Several times a week Ivorian computer engineer Paul Tahi stops by Le Roi du Pain bakery in northern Abidjan to buy six freshly-baked baguettes for his three children.
“My children love bread — for breakfast in the morning or for snacks at school,” said Tahi, 42, while carrying a bag of the French bread loaves. “At home, we eat more bread than rice.”
Le Roi du Pain, translated as The King of Bread, was opened in the city’s Deux-Plateaux neighborhood in July by Mohamed Shour, a 32-year-old Lebanese baker’s son who was born and brought up in Abidjan. The brightly-lit, 24-hour eatery is just one of a growing number of bakeries — local, Lebanese and French — to spring up in Ivory Coast’s economic capital in recent months. Its competitors include La Brioche Doree, owned by Groupe Le Duff SA, based in Rennes, France, and fellow French chain PAUL.
“The demand is huge and the growth in the consumption of bread is exponential,” said Remi Depoix, head of Paris-based Cerealis SAS, which exports wheat to west and central Africa. The company plans to double annual sales to 2-million metric tons over the next decade to meet rising demand in Africa, which accounts for 60 percent of shipments. Annual wheat imports to sub-Saharan Africa have risen over the past 1O years to 23 million tons, according to the U.S. Department of Agriculture.
Increasing urbanization and a growing middle class in sub-Saharan Africa are boosting demand for higher-quality baked goods, including viennoiseries and pastries, Depoix said. The number of middle-class households, or those consuming $15 to $115 a day, in the region has tripled since 2000, according to Johannesburg-based Standard Bank Group Ltd. An ordinary baguette at PAUL in Abidjan costs 300 francs, compared with 150 francs at a local bakery.
“Bakeries are booming everywhere — the bread is a colonial heritage that has been re-appropriated,” said Rodrigue Kone, a sociologist at the university of Bouake, in Ivory Coast. “In cities, it’s evidence of a social rise into an emerging class with a certain purchase power. Breakfast with bread, croissants and other pastries is an indicator of social success.”

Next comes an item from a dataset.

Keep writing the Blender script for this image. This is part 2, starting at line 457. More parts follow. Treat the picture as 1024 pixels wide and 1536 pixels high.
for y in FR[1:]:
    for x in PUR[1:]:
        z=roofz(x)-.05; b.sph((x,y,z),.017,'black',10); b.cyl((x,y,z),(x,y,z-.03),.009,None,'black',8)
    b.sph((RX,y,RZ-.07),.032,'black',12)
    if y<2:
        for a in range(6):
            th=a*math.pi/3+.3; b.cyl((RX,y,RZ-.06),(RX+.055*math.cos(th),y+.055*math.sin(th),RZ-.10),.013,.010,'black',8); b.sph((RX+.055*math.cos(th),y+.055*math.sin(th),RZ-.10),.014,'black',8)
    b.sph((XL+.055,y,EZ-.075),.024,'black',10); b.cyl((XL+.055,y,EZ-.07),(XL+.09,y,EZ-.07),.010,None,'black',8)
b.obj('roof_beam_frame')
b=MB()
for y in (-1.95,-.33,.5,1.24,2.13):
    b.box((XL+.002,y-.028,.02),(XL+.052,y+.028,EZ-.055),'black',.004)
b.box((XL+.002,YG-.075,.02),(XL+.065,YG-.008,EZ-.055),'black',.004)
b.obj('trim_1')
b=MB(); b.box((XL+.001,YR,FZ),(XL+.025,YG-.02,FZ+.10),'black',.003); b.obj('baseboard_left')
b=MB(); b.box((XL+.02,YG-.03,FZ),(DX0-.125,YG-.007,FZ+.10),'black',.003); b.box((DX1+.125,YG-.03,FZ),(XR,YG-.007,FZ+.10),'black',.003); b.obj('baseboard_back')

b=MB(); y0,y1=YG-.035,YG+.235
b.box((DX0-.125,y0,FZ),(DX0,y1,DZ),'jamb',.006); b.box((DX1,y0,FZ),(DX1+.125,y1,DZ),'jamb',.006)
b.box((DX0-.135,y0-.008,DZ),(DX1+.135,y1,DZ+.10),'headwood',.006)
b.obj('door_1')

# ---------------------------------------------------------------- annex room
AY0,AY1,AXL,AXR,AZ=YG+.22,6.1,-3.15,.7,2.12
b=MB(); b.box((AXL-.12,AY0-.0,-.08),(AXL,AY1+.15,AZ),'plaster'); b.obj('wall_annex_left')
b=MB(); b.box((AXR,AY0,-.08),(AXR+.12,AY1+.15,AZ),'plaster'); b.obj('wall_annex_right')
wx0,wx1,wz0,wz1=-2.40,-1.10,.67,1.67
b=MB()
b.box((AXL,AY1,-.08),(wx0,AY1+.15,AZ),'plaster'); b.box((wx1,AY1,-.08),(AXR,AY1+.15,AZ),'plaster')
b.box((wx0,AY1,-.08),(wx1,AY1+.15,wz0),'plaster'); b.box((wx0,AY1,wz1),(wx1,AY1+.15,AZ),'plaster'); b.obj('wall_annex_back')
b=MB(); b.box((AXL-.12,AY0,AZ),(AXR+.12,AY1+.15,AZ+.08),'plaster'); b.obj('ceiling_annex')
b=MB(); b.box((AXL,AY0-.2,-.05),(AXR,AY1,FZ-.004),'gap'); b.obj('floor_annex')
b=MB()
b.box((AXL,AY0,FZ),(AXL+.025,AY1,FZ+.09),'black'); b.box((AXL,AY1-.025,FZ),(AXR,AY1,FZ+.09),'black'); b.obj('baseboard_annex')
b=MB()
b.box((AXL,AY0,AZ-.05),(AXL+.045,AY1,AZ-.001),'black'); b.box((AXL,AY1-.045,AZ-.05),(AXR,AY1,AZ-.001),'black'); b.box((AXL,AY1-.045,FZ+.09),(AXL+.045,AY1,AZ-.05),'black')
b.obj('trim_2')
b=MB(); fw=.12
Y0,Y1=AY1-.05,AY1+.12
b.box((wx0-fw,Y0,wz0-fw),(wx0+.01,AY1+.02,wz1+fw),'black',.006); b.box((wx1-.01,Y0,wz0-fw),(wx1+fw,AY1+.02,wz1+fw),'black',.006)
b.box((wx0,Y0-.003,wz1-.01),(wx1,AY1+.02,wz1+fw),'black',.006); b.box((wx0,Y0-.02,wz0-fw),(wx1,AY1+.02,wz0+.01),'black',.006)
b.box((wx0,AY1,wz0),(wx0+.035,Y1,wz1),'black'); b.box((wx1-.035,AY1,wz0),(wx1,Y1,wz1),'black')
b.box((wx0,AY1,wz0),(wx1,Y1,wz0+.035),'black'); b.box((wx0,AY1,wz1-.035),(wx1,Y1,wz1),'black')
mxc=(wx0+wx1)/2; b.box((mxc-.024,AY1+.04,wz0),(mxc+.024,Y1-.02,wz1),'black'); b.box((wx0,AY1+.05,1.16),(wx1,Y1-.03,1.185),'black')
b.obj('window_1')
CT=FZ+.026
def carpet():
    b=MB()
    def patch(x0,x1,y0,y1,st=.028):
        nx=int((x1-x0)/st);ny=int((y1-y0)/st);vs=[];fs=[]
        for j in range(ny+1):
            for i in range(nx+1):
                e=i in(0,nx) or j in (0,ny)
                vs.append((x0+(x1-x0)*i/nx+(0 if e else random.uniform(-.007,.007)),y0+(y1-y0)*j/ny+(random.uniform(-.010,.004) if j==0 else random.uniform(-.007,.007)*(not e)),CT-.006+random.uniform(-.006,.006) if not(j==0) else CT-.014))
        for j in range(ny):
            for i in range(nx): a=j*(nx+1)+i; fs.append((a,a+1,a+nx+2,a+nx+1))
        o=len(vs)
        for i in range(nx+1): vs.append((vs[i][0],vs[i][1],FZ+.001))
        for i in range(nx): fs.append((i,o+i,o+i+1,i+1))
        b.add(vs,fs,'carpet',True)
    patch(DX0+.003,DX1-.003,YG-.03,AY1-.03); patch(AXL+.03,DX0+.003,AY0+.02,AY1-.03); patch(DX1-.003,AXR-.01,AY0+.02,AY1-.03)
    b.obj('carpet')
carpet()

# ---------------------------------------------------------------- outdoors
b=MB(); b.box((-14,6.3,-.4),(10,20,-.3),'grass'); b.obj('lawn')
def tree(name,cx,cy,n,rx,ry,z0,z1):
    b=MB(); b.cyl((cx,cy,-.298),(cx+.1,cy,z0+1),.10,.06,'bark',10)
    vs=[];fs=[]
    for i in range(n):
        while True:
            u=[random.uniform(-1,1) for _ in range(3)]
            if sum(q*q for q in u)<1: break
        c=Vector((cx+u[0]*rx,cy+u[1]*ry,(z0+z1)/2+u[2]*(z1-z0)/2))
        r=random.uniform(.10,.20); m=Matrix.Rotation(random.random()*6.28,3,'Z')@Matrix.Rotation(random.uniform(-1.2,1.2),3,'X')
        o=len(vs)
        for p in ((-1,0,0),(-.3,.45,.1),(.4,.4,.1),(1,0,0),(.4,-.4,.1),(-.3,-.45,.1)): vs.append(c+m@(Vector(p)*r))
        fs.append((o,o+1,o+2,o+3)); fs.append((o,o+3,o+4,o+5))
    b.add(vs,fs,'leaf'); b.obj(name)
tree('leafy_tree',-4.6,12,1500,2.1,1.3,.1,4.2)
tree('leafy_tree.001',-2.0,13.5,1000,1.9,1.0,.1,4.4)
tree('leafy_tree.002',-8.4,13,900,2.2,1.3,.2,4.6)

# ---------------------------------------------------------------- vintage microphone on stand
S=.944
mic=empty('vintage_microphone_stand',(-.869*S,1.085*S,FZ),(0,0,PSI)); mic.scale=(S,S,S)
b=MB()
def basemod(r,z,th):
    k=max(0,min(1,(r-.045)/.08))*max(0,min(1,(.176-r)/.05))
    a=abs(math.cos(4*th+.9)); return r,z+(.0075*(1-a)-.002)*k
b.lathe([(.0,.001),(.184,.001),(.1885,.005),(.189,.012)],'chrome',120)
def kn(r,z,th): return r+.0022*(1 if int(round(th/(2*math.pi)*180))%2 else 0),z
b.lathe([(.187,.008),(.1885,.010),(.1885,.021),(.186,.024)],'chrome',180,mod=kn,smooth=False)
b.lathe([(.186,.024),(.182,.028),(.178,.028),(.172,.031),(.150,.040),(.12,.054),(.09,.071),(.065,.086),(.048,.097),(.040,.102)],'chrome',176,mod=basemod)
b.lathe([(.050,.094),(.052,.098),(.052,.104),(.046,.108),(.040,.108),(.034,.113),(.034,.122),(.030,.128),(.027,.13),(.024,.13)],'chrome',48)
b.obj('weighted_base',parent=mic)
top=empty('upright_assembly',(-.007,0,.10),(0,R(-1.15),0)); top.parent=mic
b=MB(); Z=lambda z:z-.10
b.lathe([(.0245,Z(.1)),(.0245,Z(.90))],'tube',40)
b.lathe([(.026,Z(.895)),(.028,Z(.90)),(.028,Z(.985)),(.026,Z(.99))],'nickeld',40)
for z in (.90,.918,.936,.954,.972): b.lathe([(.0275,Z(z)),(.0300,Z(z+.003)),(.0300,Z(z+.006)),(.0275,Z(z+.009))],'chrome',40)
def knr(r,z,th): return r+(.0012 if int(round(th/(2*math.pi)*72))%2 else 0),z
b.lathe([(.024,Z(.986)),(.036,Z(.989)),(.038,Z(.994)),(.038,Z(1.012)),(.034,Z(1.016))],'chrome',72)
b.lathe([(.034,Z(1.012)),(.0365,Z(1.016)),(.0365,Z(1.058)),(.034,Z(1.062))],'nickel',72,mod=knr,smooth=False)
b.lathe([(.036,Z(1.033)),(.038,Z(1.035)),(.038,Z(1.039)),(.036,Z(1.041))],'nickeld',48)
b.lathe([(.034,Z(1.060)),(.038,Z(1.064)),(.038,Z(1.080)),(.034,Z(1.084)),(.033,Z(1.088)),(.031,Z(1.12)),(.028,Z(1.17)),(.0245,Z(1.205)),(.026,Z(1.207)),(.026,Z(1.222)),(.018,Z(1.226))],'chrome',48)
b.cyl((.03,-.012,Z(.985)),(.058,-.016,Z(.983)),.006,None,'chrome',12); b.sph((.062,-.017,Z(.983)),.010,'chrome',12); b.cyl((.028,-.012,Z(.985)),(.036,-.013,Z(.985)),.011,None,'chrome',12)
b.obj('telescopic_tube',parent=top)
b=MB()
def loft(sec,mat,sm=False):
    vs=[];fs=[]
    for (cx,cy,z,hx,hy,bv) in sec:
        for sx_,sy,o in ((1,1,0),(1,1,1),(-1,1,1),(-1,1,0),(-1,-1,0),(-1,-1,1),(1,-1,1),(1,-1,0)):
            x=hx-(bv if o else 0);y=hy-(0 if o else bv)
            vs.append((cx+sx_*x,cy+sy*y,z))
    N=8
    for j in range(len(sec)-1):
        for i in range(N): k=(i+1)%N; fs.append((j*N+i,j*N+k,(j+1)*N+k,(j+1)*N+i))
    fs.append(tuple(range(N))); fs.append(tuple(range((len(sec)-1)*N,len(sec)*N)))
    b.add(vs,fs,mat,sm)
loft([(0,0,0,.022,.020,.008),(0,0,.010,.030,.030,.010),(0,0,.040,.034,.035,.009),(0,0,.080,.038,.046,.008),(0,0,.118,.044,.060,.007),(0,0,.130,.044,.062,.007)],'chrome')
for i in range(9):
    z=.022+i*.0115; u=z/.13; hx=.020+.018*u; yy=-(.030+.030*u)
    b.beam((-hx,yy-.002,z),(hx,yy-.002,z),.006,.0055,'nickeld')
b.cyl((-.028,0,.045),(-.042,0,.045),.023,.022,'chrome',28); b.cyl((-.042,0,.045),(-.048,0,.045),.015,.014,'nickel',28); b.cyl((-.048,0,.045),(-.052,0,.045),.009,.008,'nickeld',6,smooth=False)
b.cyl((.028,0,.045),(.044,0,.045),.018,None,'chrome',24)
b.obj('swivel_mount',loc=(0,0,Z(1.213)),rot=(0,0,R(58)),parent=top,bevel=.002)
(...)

That’s motivated French bakery chains to start investing in Africa — and not only in Francophone countries.
PAUL, owned by closely held Groupe Holder of France, opened its second shop in Abidjan last month on Rue Des Jardins, a busy commercial street. The cafe-bakery is also expanding in South Africa, where Johannesburg-based Famous Brands Ltd. has the right to open about 30 outlets across the country, before targeting other sub-Saharan African nations.
La Brioche Doree plans to open 30 restaurants in six countries by 2025, after its first Abidjan bakery started selling goods in December. The Parisian artisan baker Eric Kayseris considering Abidjan for its third African store this year, adding to outlets in Senegal and the Democratic Republic of Congo.
Industrial Bakeries
Carrefour SA, France’s largest retailer, is opening supermarkets in African countries including Ivory Coast, creating a market for bakeries specializing in mass production, according to Raymond Nogael, marketing director at Mecatherm SA., the French maker of baking equipment including ovens. “The population grows and will have increasing needs," he said. There will be “more industrial bakeries."
But some continue to believe in the appeal of handmade bread.
In Abidjan, Hussein Taan has earned a reputation as one of the city’s best bakers. After studying baking at Ferrandi culinary arts school in Paris, the Lebanese-Ivorian opened Des Gâteaux et du Pain in 2008. Taan, 30, now runs three outlets and sells more than 2,000 bread and croissant products daily. One of the bakery’s most popular creations is the Gagnoa, a chocolate mousse cake named after a town in the country’s most fertile cocoa region.
"We have more and more customers and potential customers," Taan said in his main shop located near PAUL on Rue Des Jardins. “People got to know a new way of making bread, a new range of cakes and they’ve acquired new habits," he said.